O São Sebastião de retrato e um Juruna sem cérebro
As proezas do procurador Rodrigo Janot e do bandido Joesley Batista parecem coisa de cinema, mas aconteceram no Brasil real
Extasiado com o papel de arqueiro-principal da República, Rodrigo Janot nem esperou que Joesley Batista provasse o que dissera para, escorado no primeiro lote de denúncias do dono da JBS, alvejar o Palácio do Planalto com uma chuva de flechas envenenadas. Só nesta terça-feira descobriu que, além do inimigo prioritário, acertou o próprio corpo — e com tamanha intensidade que ficou parecido com um São Sebastião de retrato.
Nos últimos dias do mandato, o procurador-geral Rodrigo Janot transformou-se de vez na versão brasileira ─ e piorada ─ de um célebre personagem do cinema: o Inspetor Clouseau, da série A Pantera Cor de Rosa. Até o detetive trapalhão interpretado pelo ator inglês Peter Sellers teria descoberto, aos cinco minutos do depoimento inaugural, que o empresário bandido estava escondendo as informações mais importantes.
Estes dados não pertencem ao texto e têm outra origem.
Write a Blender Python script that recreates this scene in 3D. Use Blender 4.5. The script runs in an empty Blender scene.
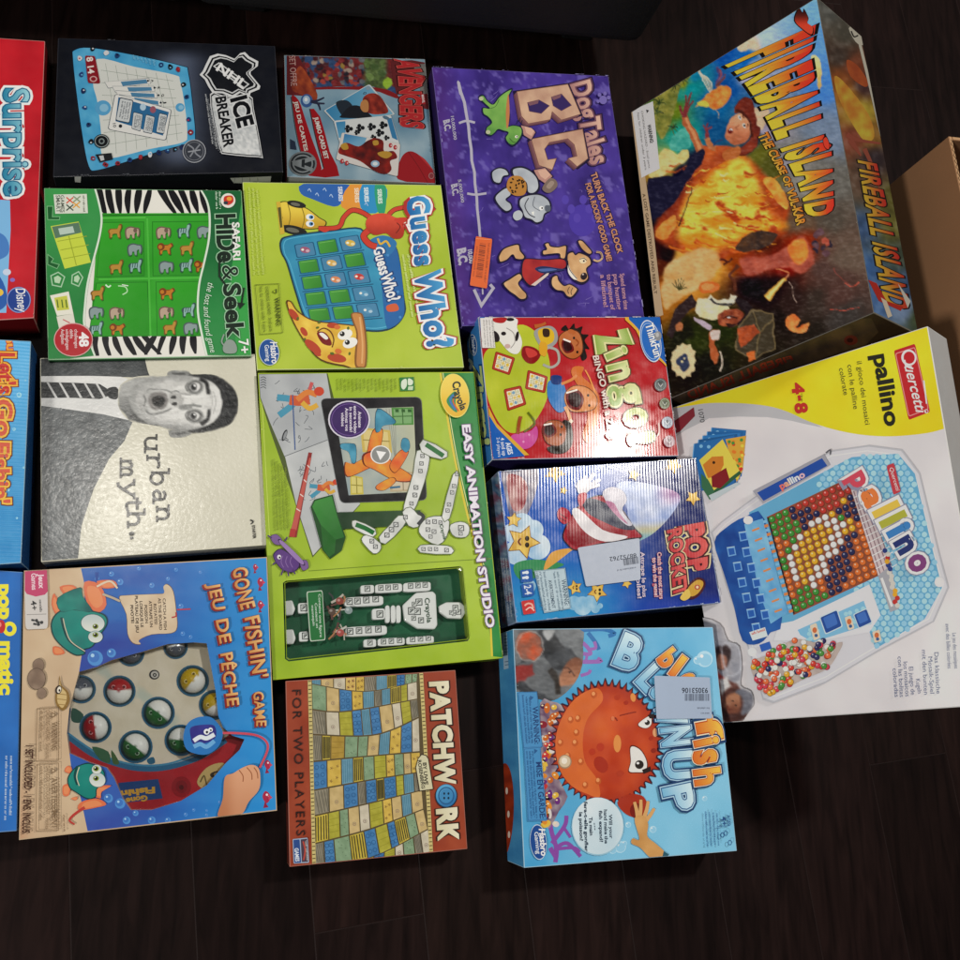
import bpy, bmesh, math, random
from mathutils import Vector, Matrix, noise
from mathutils.geometry import tessellate_polygon
C = bpy.context.scene.collection
rnd = random.Random(7)

# ---------------------------------------------------------------- camera model (tilted phone held above the floor)
FOC, HC = 960.0, 1.15
NAD = (215.0, 740.0)                      # where "straight down" lies in the 960 px picture
_d = Vector((NAD[0]-480, -(NAD[1]-480), -FOC)).normalized()
AZ = -_d
AX = (Vector((1, 0, 0)) - AZ*AZ.x).normalized()
AY = AZ.cross(AX)
RW = Matrix((AX, AY, AZ))                 # camera space -> world
EYE = Vector((0, 0, HC))
def ray(p): return RW @ Vector((p[0]-480, -(p[1]-480), -FOC))
def hit(p, z):
    r = ray(p); return EYE + r*((z-HC)/r.z)
def hit_plane(p, c, n):
    r = ray(p); return EYE + r*((c-EYE).dot(n)/r.dot(n))

def proj(P):
    c = RW.transposed() @ (Vector(P)-EYE); return (480-c.x/c.z*FOC, 480+c.y/c.z*FOC)

# ---------------------------------------------------------------- colour helpers
def lin1(c):
    c /= 255.0
    return c/12.92 if c <= .04045 else ((c+.055)/1.055)**2.4
_lc = {}
GAIN = 1.0
def hx(s): return (int(s[0:2], 16), int(s[2:4], 16), int(s[4:6], 16))
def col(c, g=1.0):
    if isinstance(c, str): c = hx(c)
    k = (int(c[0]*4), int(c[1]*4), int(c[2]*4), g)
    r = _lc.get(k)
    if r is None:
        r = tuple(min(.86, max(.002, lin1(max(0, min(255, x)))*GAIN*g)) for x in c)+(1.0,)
        _lc[k] = r
    return r
def mix(a, b, t):
    if isinstance(a, str): a = hx(a)
    if isinstance(b, str): b = hx(b)
    t = max(0., min(1., t))
    return (a[0]+(b[0]-a[0])*t, a[1]+(b[1]-a[1])*t, a[2]+(b[2]-a[2])*t)
def nz(x, y, s=1.0, o=3):
    return max(0., min(1., .5+.62*noise.fractal(Vector((x*s, y*s, 1.37)), 1.0, 2.0, o)))
def sst(a, b, x):
    t = max(0., min(1., (x-a)/(b-a))); return t*t*(3-2*t)
def idw(pts, p=3.0):
    pts = [(u, v, hx(c)) for u, v, c in pts]
    def f(u, v):
        W = R = G = B = 0.
        for a, b, c in pts:
            w = 1.0/(((u-a)**2+(v-b)**2)**(p/2)+1e-3)
            W += w; R += w*c[0]; G += w*c[1]; B += w*c[2]
        return (R/W, G/W, B/W)
    return f

# ---------------------------------------------------------------- materials
def nodes(m):
    m.use_nodes = True; nt = m.node_tree; nt.nodes.clear(); return nt, nt.nodes, nt.links
def print_mat(name, rough=.4, coat=.0, bump=.02, bscale=60., wob=0., wscale=9., stripe=None, spec=.26, var=.06):
    """printed card: the print is a colour attribute; the varnish, grain and dents are procedural"""
    m = bpy.data.materials.new(name); nt, N, Lk = nodes(m)
    out = N.new('ShaderNodeOutputMaterial'); p = N.new('ShaderNodeBsdfPrincipled')
    Lk.new(p.outputs[0], out.inputs[0])
    at = N.new('ShaderNodeAttribute'); at.attribute_name = 'Col'
    tc = N.new('ShaderNodeTexCoord')
    n1 = N.new('ShaderNodeTexNoise'); n1.inputs['Scale'].default_value = bscale; n1.inputs['Detail'].default_value = 4
    Lk.new(tc.outputs['Object'], n1.inputs['Vector'])
    n2 = N.new('ShaderNodeTexNoise'); n2.inputs['Scale'].default_value = wscale; n2.inputs['Detail'].default_value = 3
    Lk.new(tc.outputs['Object'], n2.inputs['Vector'])
    mr = N.new('ShaderNodeMapRange'); mr.inputs[1].default_value = .3; mr.inputs[2].default_value = .7
    mr.inputs[3].default_value = 1-var; mr.inputs[4].default_value = 1.0
    Lk.new(n2.outputs[0], mr.inputs[0])
    vm = N.new('ShaderNodeVectorMath'); vm.operation = 'SCALE'
    Lk.new(at.outputs['Color'], vm.inputs[0]); Lk.new(mr.outputs[0], vm.inputs['Scale'])
    Lk.new(vm.outputs[0], p.inputs['Base Color'])
    rr = N.new('ShaderNodeMapRange'); rr.inputs[1].default_value = .3; rr.inputs[2].default_value = .7
    rr.inputs[3].default_value = max(.03, rough-.06); rr.inputs[4].default_value = rough+.08
    Lk.new(n1.outputs[0], rr.inputs[0]); Lk.new(rr.outputs[0], p.inputs['Roughness'])
    p.inputs['Specular IOR Level'].default_value = spec
    p.inputs['Coat Weight'].default_value = coat; p.inputs['Coat Roughness'].default_value = .12
    b1 = N.new('ShaderNodeBump'); b1.inputs['Strength'].default_value = bump; b1.inputs['Distance'].default_value = .001
    Lk.new(n1.outputs[0], b1.inputs['Height'])
    last = b1
    if wob:
        b2 = N.new('ShaderNodeBump'); b2.inputs['Strength'].default_value = wob; b2.inputs['Distance'].default_value = .02
        Lk.new(n2.outputs[0], b2.inputs['Height']); Lk.new(last.outputs[0], b2.inputs['Normal']); last = b2
    if stripe:
        ax, per, st = stripe
        w = N.new('ShaderNodeTexWave'); w.bands_direction = ax; w.inputs['Scale'].default_value = .314159/per
        w.inputs['Distortion'].default_value = .25; w.inputs['Detail'].default_value = 1; w.inputs['Detail Scale'].default_value = 3
        Lk.new(tc.outputs['Object'], w.inputs['Vector'])
        b3 = N.new('ShaderNodeBump'); b3.inputs['Strength'].default_value = st; b3.inputs['Distance'].default_value = .0006
        Lk.new(w.outputs['Fac'], b3.inputs['Height']); Lk.new(last.outputs[0], b3.inputs['Normal']); last = b3
    Lk.new(last.outputs[0], p.inputs['Normal'])
    if coat: Lk.new(last.outputs[0], p.inputs['Coat Normal'])
    return m
M_CARD = print_mat('varnished_card', .40, .08, .03, 70, .05, 7)
M_GLOSS = print_mat('glossy_card', .32, .15, .03, 60, .10, 8)
M_MATT = print_mat('matt_card', .55, .05, .05, 120, .03, 8)
M_DULL = print_mat('dull_card', .6, 0, .05, 90, .04, 8, spec=.12)
M_STICK = print_mat('paper_sticker', .5, .1, .03, 150, .02, 12)
M_FOIL = print_mat('shrink_wrapped_card', .25, .10, .20, 210, .06, 7, spec=.36)
M_CORR = print_mat('corrugated_glossy_card', .15, .0, .02, 60, .03, 9, ('X', .0040, .11), spec=.30)
M_CORR1 = print_mat('lightly_ribbed_glossy_card', .11, .0, .02, 60, .022, 9, ('X', .0040, .02), spec=.13)
M_CORR2 = print_mat('corrugated_glossy_card_across', .28, .3, .03, 60, .06, 9, ('Y', .0040, .3))
M_PLAST = print_mat('moulded_plastic', .28, .3, .02, 60, .02, 9)
M_KRAFT = print_mat('kraft_board', .75, 0, .10, 300, .05, 6, ('Y', .004, .10), spec=.25, var=.12)
def clear_mat(name='clear_film', fac=.10, bump=.3):
    m = bpy.data.materials.new(name); nt, N, Lk = nodes(m)
    out = N.new('ShaderNodeOutputMaterial'); mx = N.new('ShaderNodeMixShader')
    tr = N.new('ShaderNodeBsdfTransparent'); gl = N.new('ShaderNodeBsdfGlossy')
    tr.inputs[0].default_value = (.97, .98, .98, 1); gl.inputs['Roughness'].default_value = .08
    fr = N.new('ShaderNodeFresnel'); fr.inputs[0].default_value = 1.5
    tc = N.new('ShaderNodeTexCoord'); n = N.new('ShaderNodeTexNoise'); n.inputs['Scale'].default_value = 14
    n.inputs['Detail'].default_value = 2
    b = N.new('ShaderNodeBump'); b.inputs['Strength'].default_value = bump; b.inputs['Distance'].default_value = .02
    Lk.new(tc.outputs['Object'], n.inputs['Vector']); Lk.new(n.outputs[0], b.inputs['Height'])
    Lk.new(b.outputs[0], gl.inputs['Normal'])
    Lk.new(fr.outputs[0], mx.inputs[0]); Lk.new(tr.outputs[0], mx.inputs[1]); Lk.new(gl.outputs[0], mx.inputs[2])
    Lk.new(mx.outputs[0], out.inputs[0]); return m
M_FILM = clear_mat()

# ---------------------------------------------------------------- lettering: glyph outlines of the built-in font
_gl = {}
def _tmesh(s, off, shear):
    cu = bpy.data.curves.new('glyph', 'FONT'); cu.body = s; cu.size = 1; cu.offset = off; cu.shear = shear
    cu.resolution_u = 3; cu.dimensions = '2D'; cu.fill_mode = 'BOTH'
    ob = bpy.data.objects.new('glyph', cu)
    me = bpy.data.meshes.new_from_object(ob)
    vs = [(v.co.x, v.co.y) for v in me.vertices]; fs = [tuple(p.vertices) for p in me.polygons]
    bpy.data.meshes.remove(me); bpy.data.objects.remove(ob); bpy.data.curves.remove(cu)
    return vs, fs
def glyph(c, off=0., shear=0.):
    k = (c, round(off, 4), shear)
    if k not in _gl:
        vs, fs = _tmesh(c, off, shear)
        if off and len(vs):              # trim the spikes that a wide offset can grow at sharp corners
            v0 = _tmesh(c, 0, shear)[0]; m = abs(off)*1.7+.01
            a, b2 = min(v[0] for v in v0)-m, max(v[0] for v in v0)+m; d, e2 = min(v[1] for v in v0)-m, max(v[1] for v in v0)+m
            vs = [(min(b2, max(a, x)), min(e2, max(d, y))) for x, y in vs]
        _gl[k] = (vs, fs)
    return _gl[k]
_mx = lambda s: max(v[0] for v in glyph(s)[0])
_IW = _mx('I'); CAP = max(v[1] for v in glyph('H')[0])
_adv = {}
def adv(c):
    if c not in _adv: _adv[c] = _mx(c+'I')-_IW
    return _adv[c]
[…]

Embora Janot rime com Clouseau, a cópia é bem mais desastrada e muito menos divertida que o original. Maluquices cinematográficas só produzem consequências na tela. O Brasil anda parecido com faroestes de quinta categoria, mas é real. A turma no saloon ficou um pouco mais assustadora depois dos assombros materializados pela dupla Janot-Joesley. Agindo em invejável sintonia, eles pariram, entre outros espantos, a meia delação premiadíssima.
Tal obscenidade será abortada pela façanha inverossímil incluída no segundo capítulo da delação do açougueiro predileto de Lula. Sem intimidade com o gravador que registraria encontros de alta periculosidade com figuras na mira de Janot, deixou o aparelho ligado enquanto conversava horas a fio com um comparsa. O conteúdo do diálogo vai substituir o habeas corpus vitalício por uma pedagógica temporada na cadeia. E já o transformou numa caricatura idiotizada de Mario Juruna, o cacique que enquanto foi deputado federal gravou todas as conversas com autoridades que lhe apareciam pela proa.
Joesley é a prova mais contundente de que, no Brasil de Lula e Dilma, não era preciso ter visão empresarial (eventualmente, nem mesmo cérebro) para virar bilionário. Bastava ter a bênção do chefão e o segredo do cofre do BNDES.